Provide again, from the entries below, every line from the one containing "Keep writing the" through the one containing "door, smooth=True, autosmooth=50)", exactly as written, and no other line.

···

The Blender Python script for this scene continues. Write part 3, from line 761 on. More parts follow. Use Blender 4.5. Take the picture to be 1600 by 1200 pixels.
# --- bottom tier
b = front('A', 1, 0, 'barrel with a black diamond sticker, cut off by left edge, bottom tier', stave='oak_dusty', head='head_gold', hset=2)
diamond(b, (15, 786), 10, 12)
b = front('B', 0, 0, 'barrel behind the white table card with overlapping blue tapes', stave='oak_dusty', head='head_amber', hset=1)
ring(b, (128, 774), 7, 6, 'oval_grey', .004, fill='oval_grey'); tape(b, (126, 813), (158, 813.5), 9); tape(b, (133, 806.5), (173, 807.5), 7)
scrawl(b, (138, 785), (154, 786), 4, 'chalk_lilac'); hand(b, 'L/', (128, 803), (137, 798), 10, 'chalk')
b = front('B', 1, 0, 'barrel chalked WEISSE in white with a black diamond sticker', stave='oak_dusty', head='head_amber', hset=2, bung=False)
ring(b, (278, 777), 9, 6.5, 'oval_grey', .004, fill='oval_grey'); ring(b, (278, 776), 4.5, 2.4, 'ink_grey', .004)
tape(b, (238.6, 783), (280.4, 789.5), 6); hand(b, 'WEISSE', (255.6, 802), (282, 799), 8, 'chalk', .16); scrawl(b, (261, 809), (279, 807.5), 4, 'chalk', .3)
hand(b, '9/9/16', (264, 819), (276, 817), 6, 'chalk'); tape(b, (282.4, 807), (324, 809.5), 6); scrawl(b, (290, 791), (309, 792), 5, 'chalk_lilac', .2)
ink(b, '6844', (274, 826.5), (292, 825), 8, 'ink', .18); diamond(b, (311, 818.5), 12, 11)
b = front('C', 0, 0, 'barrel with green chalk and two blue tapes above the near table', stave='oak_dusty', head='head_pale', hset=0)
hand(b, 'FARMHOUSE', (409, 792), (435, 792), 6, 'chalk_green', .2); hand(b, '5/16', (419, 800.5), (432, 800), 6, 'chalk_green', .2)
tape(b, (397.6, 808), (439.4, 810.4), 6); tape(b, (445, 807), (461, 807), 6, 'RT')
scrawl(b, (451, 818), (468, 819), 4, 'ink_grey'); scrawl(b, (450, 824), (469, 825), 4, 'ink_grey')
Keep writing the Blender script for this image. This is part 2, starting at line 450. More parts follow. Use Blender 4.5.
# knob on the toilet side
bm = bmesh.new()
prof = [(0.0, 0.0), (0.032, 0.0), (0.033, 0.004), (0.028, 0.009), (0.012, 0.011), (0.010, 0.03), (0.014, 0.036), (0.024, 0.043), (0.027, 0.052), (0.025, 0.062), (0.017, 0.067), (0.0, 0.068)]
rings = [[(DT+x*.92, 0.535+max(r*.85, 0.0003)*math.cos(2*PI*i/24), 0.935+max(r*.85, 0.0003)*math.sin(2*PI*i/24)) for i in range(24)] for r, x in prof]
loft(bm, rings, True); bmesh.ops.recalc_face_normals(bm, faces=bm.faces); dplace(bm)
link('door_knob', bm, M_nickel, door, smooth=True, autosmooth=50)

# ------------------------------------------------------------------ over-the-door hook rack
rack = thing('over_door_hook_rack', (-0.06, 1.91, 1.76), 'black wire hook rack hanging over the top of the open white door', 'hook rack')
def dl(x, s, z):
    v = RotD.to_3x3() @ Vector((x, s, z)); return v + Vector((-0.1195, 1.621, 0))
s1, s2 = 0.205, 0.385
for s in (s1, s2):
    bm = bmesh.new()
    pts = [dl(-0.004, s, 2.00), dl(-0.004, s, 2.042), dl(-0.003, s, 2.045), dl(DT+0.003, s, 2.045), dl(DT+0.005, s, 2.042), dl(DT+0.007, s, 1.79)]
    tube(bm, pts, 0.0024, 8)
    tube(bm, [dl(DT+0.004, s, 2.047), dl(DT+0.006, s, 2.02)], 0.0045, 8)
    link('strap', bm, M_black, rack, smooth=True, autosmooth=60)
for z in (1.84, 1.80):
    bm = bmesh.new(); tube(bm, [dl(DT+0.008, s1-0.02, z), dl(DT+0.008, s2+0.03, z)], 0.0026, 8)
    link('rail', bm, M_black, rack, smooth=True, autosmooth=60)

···

- _EXPECTED ANSWER_
Keep writing the Blender script for this image. This is part 2, starting at line 450. More parts follow. Use Blender 4.5.
# knob on the toilet side
bm = bmesh.new()
prof = [(0.0, 0.0), (0.032, 0.0), (0.033, 0.004), (0.028, 0.009), (0.012, 0.011), (0.010, 0.03), (0.014, 0.036), (0.024, 0.043), (0.027, 0.052), (0.025, 0.062), (0.017, 0.067), (0.0, 0.068)]
rings = [[(DT+x*.92, 0.535+max(r*.85, 0.0003)*math.cos(2*PI*i/24), 0.935+max(r*.85, 0.0003)*math.sin(2*PI*i/24)) for i in range(24)] for r, x in prof]
loft(bm, rings, True); bmesh.ops.recalc_face_normals(bm, faces=bm.faces); dplace(bm)
link('door_knob', bm, M_nickel, door, smooth=True, autosmooth=50)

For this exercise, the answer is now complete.